Likewise the five instrumentalists are a superb studio band, able to play anything, anytime, anywhere. Yet the only individual impression was of Paul Lamoureux, able to play every wind instrument known to mankind, plus keyboards.
The song list is massive, yet still has to omit so much from the British invasion that started when The Beatles broke the sound barrier with She Loves You and I Want To Hold Your Hand. It hasn't stopped since.
You want songs from your distant youth? I just tried to keep track of the artists whose songs were sung in this show: The Beatles, Dave Clark Five, Petula Clark, Moody Blues, Tom Jones, Rolling Stones, Donovan, Hollies, Lulu, Kinks, Herman’s Hermits, Tremelos, Dusty Springfield, Zombies, Joe Cocker, The Who, Boy George, David Bowie, Gary Glitter, T-Rex, Pink Floyd, Kiki Dee, Sex Pistols, Van Morrison, Proclaimers, Bay City Rollers, Duffy (the only artist that didn’t ring a memory bell), Amy Winestone, Adele, Susan Boyle, Manfred Mann and Spice Girls.
Where was Rod Stewart, Queen, Led Zepplin? Ah well, you can’t have them all.
The skits are deliberately silly, full of groaners and bad puns but all in good fun, especially Dabbs’ recurring mad Scotsman who rails away at the bloody English during his never-ending search for whiskey.

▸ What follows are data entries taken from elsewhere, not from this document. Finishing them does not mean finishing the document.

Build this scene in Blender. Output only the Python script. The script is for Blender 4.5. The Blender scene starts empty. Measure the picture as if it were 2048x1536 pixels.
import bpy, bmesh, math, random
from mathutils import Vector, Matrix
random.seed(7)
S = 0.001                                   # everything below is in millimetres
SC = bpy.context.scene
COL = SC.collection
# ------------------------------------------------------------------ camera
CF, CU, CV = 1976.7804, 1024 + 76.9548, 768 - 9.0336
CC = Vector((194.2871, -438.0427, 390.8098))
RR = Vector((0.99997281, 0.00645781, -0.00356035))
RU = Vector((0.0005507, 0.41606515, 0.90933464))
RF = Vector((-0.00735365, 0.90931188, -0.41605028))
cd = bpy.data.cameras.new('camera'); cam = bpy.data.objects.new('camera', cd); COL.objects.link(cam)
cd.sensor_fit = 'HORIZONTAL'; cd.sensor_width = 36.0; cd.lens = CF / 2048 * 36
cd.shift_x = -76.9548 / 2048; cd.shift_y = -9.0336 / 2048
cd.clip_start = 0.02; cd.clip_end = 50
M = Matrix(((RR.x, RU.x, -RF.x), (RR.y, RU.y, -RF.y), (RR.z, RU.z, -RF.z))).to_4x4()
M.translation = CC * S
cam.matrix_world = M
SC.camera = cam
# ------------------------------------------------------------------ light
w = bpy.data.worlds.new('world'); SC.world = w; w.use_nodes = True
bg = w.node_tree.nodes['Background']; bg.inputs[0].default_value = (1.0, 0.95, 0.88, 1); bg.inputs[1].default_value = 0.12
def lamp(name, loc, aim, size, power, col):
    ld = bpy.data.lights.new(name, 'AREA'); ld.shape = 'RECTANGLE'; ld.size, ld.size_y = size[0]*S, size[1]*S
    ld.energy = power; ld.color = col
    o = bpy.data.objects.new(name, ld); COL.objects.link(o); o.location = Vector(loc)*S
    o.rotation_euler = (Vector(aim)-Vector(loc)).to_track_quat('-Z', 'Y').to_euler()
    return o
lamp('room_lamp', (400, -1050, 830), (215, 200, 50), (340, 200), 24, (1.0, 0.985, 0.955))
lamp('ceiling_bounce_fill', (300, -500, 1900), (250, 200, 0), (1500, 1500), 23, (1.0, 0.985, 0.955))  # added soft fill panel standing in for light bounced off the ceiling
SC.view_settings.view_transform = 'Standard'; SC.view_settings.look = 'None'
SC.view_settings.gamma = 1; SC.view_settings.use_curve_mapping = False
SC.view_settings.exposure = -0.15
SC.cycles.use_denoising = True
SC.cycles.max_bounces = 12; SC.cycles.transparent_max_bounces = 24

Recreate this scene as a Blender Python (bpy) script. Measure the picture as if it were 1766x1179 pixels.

The show did arouse one cultural thought. The British invasion, at least until five or six years ago, has been remarkably short on female singers. Because the three women, five man cast has to make dozens upon dozens of quick costume changes, the ladies more-or-less alternated tunes with the men on stage. And there wasn’t much material to choose from - tunes from Petula Clark, Lulu, Dusty Springfield, Kiki Dee and that was about it.
Top of the Pops: A British Rock Invasion is the kind of show you can take the whole family to – even elderly grandparents by this point will recognize and maybe even hum Beatles and Tom Jones’ tunes that were popular when they were in their ‘30s. Today’s musically-inclined teens still take an obligatory turn into the pop music renaissance of the late ‘60s.
It’s a fun, relaxing evening of nostalgia, gentle laughes, good music and good food.